# Extracted records:

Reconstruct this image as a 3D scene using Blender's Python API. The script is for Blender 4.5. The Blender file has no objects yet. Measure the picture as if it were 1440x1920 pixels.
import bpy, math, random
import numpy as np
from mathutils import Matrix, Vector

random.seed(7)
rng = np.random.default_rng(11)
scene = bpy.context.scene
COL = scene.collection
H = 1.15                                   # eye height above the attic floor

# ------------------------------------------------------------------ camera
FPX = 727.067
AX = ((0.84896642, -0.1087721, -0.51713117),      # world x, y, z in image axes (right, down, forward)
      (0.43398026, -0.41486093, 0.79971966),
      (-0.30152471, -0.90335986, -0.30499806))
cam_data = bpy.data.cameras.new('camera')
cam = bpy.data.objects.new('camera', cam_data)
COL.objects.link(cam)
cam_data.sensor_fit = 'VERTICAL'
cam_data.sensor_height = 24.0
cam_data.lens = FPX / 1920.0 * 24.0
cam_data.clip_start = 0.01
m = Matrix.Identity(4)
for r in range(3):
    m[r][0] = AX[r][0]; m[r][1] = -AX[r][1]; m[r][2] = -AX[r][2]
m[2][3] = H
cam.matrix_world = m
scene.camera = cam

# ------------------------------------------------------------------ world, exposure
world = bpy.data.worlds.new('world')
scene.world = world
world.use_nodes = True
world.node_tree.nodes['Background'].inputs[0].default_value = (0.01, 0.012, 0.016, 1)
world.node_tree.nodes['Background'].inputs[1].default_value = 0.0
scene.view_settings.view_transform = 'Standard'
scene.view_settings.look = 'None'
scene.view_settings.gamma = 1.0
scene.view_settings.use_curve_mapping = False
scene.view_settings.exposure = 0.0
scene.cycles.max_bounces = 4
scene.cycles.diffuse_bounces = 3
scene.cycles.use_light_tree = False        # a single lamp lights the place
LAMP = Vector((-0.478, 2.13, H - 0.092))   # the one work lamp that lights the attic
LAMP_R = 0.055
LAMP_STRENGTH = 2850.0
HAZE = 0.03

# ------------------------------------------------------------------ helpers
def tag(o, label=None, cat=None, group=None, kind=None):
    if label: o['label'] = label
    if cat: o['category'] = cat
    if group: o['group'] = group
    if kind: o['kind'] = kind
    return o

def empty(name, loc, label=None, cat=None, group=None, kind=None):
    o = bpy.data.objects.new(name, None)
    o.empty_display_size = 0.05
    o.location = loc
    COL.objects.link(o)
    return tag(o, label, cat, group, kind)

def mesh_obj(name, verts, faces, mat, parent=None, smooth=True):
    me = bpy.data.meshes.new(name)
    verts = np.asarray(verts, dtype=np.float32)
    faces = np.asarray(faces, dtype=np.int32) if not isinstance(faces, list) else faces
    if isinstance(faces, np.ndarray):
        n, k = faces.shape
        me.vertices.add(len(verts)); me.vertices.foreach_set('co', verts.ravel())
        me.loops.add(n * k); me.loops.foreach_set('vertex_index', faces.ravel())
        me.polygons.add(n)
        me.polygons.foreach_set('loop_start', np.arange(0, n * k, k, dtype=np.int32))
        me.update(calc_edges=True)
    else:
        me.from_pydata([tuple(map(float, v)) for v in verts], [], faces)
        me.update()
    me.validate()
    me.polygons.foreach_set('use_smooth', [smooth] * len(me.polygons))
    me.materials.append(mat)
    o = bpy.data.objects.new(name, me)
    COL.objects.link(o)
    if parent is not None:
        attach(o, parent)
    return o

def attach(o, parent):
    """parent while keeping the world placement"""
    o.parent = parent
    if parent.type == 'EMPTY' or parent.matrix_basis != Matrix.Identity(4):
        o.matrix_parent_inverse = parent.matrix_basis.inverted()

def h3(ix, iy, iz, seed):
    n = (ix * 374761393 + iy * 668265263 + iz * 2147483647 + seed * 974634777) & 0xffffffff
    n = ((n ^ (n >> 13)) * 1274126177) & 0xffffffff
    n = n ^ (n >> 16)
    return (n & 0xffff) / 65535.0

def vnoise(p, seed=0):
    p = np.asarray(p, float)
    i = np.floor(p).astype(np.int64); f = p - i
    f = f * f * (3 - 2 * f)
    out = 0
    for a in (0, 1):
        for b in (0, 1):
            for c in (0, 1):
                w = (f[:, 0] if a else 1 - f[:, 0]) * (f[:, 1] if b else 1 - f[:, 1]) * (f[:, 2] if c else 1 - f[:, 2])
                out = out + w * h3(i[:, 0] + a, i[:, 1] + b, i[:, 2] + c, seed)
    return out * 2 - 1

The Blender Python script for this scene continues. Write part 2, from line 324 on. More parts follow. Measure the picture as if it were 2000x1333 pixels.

# Work to be completed:
Set down, exactly as written, each line of the data from its opening line through the one containing "from mathutils import Matrix, Vector". Output nothing more.

# Exercise response:
Reconstruct this image as a 3D scene using Blender's Python API. The script is for Blender 4.5. The Blender file has no objects yet. Measure the picture as if it were 1440x1920 pixels.
import bpy, math, random
import numpy as np
from mathutils import Matrix, Vector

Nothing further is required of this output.